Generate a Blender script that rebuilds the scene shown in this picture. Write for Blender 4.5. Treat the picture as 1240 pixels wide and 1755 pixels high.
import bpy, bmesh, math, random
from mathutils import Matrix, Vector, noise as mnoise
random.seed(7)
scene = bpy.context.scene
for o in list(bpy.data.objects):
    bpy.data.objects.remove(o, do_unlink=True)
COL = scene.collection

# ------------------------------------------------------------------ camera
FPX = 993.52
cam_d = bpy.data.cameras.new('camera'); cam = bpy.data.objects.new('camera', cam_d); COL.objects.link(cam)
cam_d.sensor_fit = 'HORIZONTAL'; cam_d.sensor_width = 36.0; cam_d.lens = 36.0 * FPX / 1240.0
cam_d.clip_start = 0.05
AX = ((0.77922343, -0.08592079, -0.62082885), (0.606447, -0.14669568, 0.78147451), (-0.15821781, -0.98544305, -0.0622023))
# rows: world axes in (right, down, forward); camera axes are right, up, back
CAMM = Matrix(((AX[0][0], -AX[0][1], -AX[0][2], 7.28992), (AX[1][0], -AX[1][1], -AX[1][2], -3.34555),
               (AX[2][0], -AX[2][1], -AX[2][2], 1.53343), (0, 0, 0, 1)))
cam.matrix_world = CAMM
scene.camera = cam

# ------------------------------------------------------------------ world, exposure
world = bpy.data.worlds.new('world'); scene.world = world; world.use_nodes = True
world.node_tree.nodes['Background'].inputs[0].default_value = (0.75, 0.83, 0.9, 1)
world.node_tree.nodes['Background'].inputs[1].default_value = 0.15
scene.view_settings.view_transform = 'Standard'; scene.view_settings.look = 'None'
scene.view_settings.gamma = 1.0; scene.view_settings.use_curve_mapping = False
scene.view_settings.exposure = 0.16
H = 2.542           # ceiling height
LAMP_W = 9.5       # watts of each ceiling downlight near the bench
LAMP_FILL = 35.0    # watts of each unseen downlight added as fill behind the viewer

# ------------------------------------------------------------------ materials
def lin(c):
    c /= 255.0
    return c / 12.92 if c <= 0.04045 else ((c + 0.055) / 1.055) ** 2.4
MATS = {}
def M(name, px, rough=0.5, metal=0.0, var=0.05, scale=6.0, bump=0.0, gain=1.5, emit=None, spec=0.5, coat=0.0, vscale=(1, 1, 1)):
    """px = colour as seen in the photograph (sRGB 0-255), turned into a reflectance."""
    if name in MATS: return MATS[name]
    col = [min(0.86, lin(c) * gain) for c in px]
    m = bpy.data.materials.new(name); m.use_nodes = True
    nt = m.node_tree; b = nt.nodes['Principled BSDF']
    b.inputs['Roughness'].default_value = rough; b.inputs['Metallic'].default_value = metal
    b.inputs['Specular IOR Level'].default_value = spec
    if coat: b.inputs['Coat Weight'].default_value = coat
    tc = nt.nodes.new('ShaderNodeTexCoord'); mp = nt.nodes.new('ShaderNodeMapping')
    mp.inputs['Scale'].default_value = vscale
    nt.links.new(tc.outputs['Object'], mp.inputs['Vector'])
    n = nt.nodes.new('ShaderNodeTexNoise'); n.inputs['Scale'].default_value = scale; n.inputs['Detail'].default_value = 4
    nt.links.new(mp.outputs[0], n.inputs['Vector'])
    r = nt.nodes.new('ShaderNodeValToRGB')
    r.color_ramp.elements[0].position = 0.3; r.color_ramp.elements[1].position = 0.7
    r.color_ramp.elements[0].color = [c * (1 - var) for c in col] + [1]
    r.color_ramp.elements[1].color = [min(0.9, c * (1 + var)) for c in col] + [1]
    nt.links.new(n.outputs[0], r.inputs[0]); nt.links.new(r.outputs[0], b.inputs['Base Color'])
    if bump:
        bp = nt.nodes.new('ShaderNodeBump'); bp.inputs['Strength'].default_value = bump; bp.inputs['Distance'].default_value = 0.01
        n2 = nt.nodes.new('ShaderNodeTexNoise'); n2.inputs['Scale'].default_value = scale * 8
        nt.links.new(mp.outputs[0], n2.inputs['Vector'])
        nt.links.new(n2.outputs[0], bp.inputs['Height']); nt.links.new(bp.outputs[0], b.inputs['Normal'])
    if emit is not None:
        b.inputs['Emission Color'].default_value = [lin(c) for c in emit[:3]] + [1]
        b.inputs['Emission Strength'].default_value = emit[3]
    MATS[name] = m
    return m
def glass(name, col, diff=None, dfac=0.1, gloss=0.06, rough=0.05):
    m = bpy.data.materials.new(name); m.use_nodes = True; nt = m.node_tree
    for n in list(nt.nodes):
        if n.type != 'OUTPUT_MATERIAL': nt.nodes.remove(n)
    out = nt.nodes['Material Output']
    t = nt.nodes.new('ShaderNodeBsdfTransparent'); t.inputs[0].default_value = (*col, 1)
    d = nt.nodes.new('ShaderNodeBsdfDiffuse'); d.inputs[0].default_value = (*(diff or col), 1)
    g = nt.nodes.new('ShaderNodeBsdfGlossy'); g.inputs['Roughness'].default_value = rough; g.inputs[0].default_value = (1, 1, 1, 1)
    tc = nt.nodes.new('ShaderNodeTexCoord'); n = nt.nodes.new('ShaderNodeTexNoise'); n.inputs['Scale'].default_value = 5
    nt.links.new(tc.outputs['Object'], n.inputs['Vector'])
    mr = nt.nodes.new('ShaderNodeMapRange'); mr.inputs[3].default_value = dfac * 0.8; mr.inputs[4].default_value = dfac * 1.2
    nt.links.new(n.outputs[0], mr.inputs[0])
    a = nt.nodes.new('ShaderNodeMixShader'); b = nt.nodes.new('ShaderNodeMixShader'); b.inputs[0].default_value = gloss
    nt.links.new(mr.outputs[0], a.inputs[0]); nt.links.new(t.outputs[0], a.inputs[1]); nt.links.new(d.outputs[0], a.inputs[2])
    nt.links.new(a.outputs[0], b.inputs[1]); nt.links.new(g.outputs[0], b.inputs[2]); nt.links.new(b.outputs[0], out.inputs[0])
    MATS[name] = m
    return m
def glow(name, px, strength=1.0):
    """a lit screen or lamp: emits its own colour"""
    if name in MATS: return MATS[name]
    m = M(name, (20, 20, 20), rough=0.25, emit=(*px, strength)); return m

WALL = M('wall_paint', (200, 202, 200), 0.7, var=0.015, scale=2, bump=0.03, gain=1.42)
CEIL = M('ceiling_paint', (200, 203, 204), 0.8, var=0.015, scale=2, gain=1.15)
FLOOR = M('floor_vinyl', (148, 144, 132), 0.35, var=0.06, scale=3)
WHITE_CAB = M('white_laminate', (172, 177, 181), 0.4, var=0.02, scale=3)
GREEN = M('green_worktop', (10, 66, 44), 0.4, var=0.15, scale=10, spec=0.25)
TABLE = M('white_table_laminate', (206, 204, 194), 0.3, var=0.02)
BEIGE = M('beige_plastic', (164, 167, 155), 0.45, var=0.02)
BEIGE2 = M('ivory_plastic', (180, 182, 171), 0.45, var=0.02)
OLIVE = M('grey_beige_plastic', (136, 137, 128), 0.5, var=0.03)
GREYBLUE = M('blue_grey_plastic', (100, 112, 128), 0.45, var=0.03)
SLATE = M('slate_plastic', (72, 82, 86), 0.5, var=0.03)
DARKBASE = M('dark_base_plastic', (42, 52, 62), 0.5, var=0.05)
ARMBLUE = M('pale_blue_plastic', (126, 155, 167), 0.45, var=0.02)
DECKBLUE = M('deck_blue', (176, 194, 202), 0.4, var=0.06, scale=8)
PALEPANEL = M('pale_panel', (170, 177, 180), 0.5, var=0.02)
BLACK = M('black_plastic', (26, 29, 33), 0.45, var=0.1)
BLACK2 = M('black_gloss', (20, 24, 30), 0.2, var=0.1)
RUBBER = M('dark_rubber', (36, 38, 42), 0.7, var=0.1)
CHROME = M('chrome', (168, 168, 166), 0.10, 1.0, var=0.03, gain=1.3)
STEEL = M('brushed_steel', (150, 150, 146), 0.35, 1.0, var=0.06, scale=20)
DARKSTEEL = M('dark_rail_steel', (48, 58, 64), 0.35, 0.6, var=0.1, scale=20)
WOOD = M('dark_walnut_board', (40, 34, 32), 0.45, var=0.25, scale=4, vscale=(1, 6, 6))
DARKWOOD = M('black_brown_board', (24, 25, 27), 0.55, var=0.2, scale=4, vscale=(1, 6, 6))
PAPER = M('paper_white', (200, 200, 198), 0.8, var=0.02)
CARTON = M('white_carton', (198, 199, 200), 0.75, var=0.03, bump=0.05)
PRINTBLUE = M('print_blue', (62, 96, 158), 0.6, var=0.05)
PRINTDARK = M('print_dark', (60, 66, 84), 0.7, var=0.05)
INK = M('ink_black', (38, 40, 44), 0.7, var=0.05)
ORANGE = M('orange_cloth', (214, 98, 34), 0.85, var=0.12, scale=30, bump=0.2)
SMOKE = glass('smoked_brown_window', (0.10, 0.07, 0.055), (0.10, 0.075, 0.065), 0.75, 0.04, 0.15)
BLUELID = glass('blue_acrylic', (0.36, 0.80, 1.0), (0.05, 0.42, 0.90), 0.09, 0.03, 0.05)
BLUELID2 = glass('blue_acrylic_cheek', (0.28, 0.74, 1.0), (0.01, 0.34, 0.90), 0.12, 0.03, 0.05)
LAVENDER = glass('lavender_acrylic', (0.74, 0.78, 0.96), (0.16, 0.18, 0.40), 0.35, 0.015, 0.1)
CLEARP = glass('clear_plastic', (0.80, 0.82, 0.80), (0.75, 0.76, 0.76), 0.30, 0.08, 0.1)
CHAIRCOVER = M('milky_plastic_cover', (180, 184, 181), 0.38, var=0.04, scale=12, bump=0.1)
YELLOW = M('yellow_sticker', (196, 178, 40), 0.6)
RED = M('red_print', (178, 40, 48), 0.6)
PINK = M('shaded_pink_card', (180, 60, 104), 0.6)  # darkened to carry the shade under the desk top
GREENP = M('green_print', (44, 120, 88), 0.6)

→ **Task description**
Copy out the listing above, line by line and exactly, from its first line to the line holding "COL = scene.collection", inclusive.

→ **Result of the exercise**
Generate a Blender script that rebuilds the scene shown in this picture. Write for Blender 4.5. Treat the picture as 1240 pixels wide and 1755 pixels high.
import bpy, bmesh, math, random
from mathutils import Matrix, Vector, noise as mnoise
random.seed(7)
scene = bpy.context.scene
for o in list(bpy.data.objects):
    bpy.data.objects.remove(o, do_unlink=True)
COL = scene.collection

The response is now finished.